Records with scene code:

-- START --

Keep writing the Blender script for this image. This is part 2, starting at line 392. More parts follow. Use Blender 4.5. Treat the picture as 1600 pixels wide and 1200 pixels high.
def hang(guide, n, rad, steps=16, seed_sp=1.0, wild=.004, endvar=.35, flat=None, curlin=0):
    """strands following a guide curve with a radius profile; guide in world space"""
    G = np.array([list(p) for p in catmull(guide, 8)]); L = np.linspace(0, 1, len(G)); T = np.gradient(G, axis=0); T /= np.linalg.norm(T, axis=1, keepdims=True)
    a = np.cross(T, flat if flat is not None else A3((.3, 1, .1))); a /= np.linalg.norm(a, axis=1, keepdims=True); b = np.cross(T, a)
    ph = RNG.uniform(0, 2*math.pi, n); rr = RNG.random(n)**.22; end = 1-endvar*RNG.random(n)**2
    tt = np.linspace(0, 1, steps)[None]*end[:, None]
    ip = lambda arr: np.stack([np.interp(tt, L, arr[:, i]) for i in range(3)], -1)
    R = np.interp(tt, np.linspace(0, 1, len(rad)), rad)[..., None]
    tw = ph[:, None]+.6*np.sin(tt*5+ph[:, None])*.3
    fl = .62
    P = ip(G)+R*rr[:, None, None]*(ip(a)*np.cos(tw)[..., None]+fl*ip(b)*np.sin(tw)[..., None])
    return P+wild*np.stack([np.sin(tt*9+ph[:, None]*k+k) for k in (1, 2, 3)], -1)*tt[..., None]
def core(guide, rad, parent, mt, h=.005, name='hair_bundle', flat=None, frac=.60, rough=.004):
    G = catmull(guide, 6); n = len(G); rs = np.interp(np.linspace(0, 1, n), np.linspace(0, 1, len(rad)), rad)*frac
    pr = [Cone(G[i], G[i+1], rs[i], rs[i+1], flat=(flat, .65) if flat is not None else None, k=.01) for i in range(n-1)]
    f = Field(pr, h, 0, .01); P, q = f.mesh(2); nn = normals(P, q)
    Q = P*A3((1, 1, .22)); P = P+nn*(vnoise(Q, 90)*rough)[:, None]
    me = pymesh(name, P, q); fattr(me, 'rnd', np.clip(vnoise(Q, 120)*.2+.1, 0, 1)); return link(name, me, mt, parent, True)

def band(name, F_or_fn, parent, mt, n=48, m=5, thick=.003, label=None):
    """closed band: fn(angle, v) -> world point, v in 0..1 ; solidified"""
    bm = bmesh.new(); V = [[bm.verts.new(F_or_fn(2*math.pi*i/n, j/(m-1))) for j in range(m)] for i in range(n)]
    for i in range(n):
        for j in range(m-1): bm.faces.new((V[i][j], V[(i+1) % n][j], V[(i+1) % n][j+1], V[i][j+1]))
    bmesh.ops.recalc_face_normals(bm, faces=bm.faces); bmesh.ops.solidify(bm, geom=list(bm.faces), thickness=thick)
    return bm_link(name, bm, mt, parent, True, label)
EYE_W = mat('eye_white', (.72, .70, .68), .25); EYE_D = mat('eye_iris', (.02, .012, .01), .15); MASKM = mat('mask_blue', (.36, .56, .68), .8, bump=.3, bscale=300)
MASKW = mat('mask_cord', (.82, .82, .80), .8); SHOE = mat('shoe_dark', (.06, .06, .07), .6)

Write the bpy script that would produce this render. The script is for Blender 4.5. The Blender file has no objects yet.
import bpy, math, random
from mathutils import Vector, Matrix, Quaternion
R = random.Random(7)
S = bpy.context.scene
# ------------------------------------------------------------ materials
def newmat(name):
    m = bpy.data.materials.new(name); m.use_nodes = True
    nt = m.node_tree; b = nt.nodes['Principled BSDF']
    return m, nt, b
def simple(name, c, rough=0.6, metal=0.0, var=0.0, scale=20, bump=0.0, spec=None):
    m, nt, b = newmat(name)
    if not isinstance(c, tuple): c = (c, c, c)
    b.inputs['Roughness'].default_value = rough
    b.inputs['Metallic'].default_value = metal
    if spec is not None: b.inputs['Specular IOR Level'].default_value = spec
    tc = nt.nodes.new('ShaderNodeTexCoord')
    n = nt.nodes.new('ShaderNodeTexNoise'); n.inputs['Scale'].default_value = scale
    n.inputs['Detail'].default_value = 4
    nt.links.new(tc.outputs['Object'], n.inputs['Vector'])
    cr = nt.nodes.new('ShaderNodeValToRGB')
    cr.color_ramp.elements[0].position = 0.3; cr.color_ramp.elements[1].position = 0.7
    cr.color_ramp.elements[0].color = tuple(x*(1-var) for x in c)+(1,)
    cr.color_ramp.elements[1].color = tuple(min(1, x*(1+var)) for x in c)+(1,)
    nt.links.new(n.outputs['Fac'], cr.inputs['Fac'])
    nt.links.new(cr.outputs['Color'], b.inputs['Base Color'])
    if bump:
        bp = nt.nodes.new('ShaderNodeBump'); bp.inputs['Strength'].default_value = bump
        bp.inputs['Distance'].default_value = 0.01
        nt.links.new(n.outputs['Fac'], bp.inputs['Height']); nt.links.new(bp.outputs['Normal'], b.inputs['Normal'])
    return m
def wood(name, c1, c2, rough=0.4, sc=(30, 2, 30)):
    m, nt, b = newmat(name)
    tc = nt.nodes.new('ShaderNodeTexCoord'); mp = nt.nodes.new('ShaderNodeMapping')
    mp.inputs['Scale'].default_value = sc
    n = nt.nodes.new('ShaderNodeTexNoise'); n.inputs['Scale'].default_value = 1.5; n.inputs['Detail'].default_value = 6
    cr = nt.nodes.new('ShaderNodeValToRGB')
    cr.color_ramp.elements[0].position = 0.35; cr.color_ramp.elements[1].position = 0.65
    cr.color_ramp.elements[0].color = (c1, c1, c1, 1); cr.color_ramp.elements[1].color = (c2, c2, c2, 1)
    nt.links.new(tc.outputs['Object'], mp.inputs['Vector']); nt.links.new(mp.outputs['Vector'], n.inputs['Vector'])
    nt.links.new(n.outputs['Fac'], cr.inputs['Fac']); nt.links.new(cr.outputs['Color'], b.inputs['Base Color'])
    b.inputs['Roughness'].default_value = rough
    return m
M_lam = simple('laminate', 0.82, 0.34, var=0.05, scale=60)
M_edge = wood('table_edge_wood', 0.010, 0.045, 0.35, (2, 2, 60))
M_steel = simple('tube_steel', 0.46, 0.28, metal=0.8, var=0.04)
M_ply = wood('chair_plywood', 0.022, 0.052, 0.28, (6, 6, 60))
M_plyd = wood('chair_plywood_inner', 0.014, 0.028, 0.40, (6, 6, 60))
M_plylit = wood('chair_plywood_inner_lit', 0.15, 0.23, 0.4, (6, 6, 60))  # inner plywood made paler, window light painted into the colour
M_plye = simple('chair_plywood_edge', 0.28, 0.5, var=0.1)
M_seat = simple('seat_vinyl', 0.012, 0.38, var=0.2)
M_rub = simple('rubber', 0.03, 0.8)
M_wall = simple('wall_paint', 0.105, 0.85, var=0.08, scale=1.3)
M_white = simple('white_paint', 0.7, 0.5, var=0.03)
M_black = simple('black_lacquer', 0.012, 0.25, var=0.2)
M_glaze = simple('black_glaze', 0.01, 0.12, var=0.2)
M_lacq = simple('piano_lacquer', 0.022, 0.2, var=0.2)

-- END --

What to do:
Restate the whole listing exactly, leaving out nothing.

Exercise answer:
Keep writing the Blender script for this image. This is part 2, starting at line 392. More parts follow. Use Blender 4.5. Treat the picture as 1600 pixels wide and 1200 pixels high.
def hang(guide, n, rad, steps=16, seed_sp=1.0, wild=.004, endvar=.35, flat=None, curlin=0):
    """strands following a guide curve with a radius profile; guide in world space"""
    G = np.array([list(p) for p in catmull(guide, 8)]); L = np.linspace(0, 1, len(G)); T = np.gradient(G, axis=0); T /= np.linalg.norm(T, axis=1, keepdims=True)
    a = np.cross(T, flat if flat is not None else A3((.3, 1, .1))); a /= np.linalg.norm(a, axis=1, keepdims=True); b = np.cross(T, a)
    ph = RNG.uniform(0, 2*math.pi, n); rr = RNG.random(n)**.22; end = 1-endvar*RNG.random(n)**2
    tt = np.linspace(0, 1, steps)[None]*end[:, None]
    ip = lambda arr: np.stack([np.interp(tt, L, arr[:, i]) for i in range(3)], -1)
    R = np.interp(tt, np.linspace(0, 1, len(rad)), rad)[..., None]
    tw = ph[:, None]+.6*np.sin(tt*5+ph[:, None])*.3
    fl = .62
    P = ip(G)+R*rr[:, None, None]*(ip(a)*np.cos(tw)[..., None]+fl*ip(b)*np.sin(tw)[..., None])
    return P+wild*np.stack([np.sin(tt*9+ph[:, None]*k+k) for k in (1, 2, 3)], -1)*tt[..., None]
def core(guide, rad, parent, mt, h=.005, name='hair_bundle', flat=None, frac=.60, rough=.004):
    G = catmull(guide, 6); n = len(G); rs = np.interp(np.linspace(0, 1, n), np.linspace(0, 1, len(rad)), rad)*frac
    pr = [Cone(G[i], G[i+1], rs[i], rs[i+1], flat=(flat, .65) if flat is not None else None, k=.01) for i in range(n-1)]
    f = Field(pr, h, 0, .01); P, q = f.mesh(2); nn = normals(P, q)
    Q = P*A3((1, 1, .22)); P = P+nn*(vnoise(Q, 90)*rough)[:, None]
    me = pymesh(name, P, q); fattr(me, 'rnd', np.clip(vnoise(Q, 120)*.2+.1, 0, 1)); return link(name, me, mt, parent, True)

def band(name, F_or_fn, parent, mt, n=48, m=5, thick=.003, label=None):
    """closed band: fn(angle, v) -> world point, v in 0..1 ; solidified"""
    bm = bmesh.new(); V = [[bm.verts.new(F_or_fn(2*math.pi*i/n, j/(m-1))) for j in range(m)] for i in range(n)]
    for i in range(n):
        for j in range(m-1): bm.faces.new((V[i][j], V[(i+1) % n][j], V[(i+1) % n][j+1], V[i][j+1]))
    bmesh.ops.recalc_face_normals(bm, faces=bm.faces); bmesh.ops.solidify(bm, geom=list(bm.faces), thickness=thick)
    return bm_link(name, bm, mt, parent, True, label)
EYE_W = mat('eye_white', (.72, .70, .68), .25); EYE_D = mat('eye_iris', (.02, .012, .01), .15); MASKM = mat('mask_blue', (.36, .56, .68), .8, bump=.3, bscale=300)
MASKW = mat('mask_cord', (.82, .82, .80), .8); SHOE = mat('shoe_dark', (.06, .06, .07), .6)

Write the bpy script that would produce this render. The script is for Blender 4.5. The Blender file has no objects yet.
import bpy, math, random
from mathutils import Vector, Matrix, Quaternion
R = random.Random(7)
S = bpy.context.scene
# ------------------------------------------------------------ materials
def newmat(name):
    m = bpy.data.materials.new(name); m.use_nodes = True
    nt = m.node_tree; b = nt.nodes['Principled BSDF']
    return m, nt, b
def simple(name, c, rough=0.6, metal=0.0, var=0.0, scale=20, bump=0.0, spec=None):
    m, nt, b = newmat(name)
    if not isinstance(c, tuple): c = (c, c, c)
    b.inputs['Roughness'].default_value = rough
    b.inputs['Metallic'].default_value = metal
    if spec is not None: b.inputs['Specular IOR Level'].default_value = spec
    tc = nt.nodes.new('ShaderNodeTexCoord')
    n = nt.nodes.new('ShaderNodeTexNoise'); n.inputs['Scale'].default_value = scale
    n.inputs['Detail'].default_value = 4
    nt.links.new(tc.outputs['Object'], n.inputs['Vector'])
    cr = nt.nodes.new('ShaderNodeValToRGB')
    cr.color_ramp.elements[0].position = 0.3; cr.color_ramp.elements[1].position = 0.7
    cr.color_ramp.elements[0].color = tuple(x*(1-var) for x in c)+(1,)
    cr.color_ramp.elements[1].color = tuple(min(1, x*(1+var)) for x in c)+(1,)
    nt.links.new(n.outputs['Fac'], cr.inputs['Fac'])
    nt.links.new(cr.outputs['Color'], b.inputs['Base Color'])
    if bump:
        bp = nt.nodes.new('ShaderNodeBump'); bp.inputs['Strength'].default_value = bump
        bp.inputs['Distance'].default_value = 0.01
        nt.links.new(n.outputs['Fac'], bp.inputs['Height']); nt.links.new(bp.outputs['Normal'], b.inputs['Normal'])
    return m
def wood(name, c1, c2, rough=0.4, sc=(30, 2, 30)):
    m, nt, b = newmat(name)
    tc = nt.nodes.new('ShaderNodeTexCoord'); mp = nt.nodes.new('ShaderNodeMapping')
    mp.inputs['Scale'].default_value = sc
    n = nt.nodes.new('ShaderNodeTexNoise'); n.inputs['Scale'].default_value = 1.5; n.inputs['Detail'].default_value = 6
    cr = nt.nodes.new('ShaderNodeValToRGB')
    cr.color_ramp.elements[0].position = 0.35; cr.color_ramp.elements[1].position = 0.65
    cr.color_ramp.elements[0].color = (c1, c1, c1, 1); cr.color_ramp.elements[1].color = (c2, c2, c2, 1)
    nt.links.new(tc.outputs['Object'], mp.inputs['Vector']); nt.links.new(mp.outputs['Vector'], n.inputs['Vector'])
    nt.links.new(n.outputs['Fac'], cr.inputs['Fac']); nt.links.new(cr.outputs['Color'], b.inputs['Base Color'])
    b.inputs['Roughness'].default_value = rough
    return m
M_lam = simple('laminate', 0.82, 0.34, var=0.05, scale=60)
M_edge = wood('table_edge_wood', 0.010, 0.045, 0.35, (2, 2, 60))
M_steel = simple('tube_steel', 0.46, 0.28, metal=0.8, var=0.04)
M_ply = wood('chair_plywood', 0.022, 0.052, 0.28, (6, 6, 60))
M_plyd = wood('chair_plywood_inner', 0.014, 0.028, 0.40, (6, 6, 60))
M_plylit = wood('chair_plywood_inner_lit', 0.15, 0.23, 0.4, (6, 6, 60))  # inner plywood made paler, window light painted into the colour
M_plye = simple('chair_plywood_edge', 0.28, 0.5, var=0.1)
M_seat = simple('seat_vinyl', 0.012, 0.38, var=0.2)
M_rub = simple('rubber', 0.03, 0.8)
M_wall = simple('wall_paint', 0.105, 0.85, var=0.08, scale=1.3)
M_white = simple('white_paint', 0.7, 0.5, var=0.03)
M_black = simple('black_lacquer', 0.012, 0.25, var=0.2)
M_glaze = simple('black_glaze', 0.01, 0.12, var=0.2)
M_lacq = simple('piano_lacquer', 0.022, 0.2, var=0.2)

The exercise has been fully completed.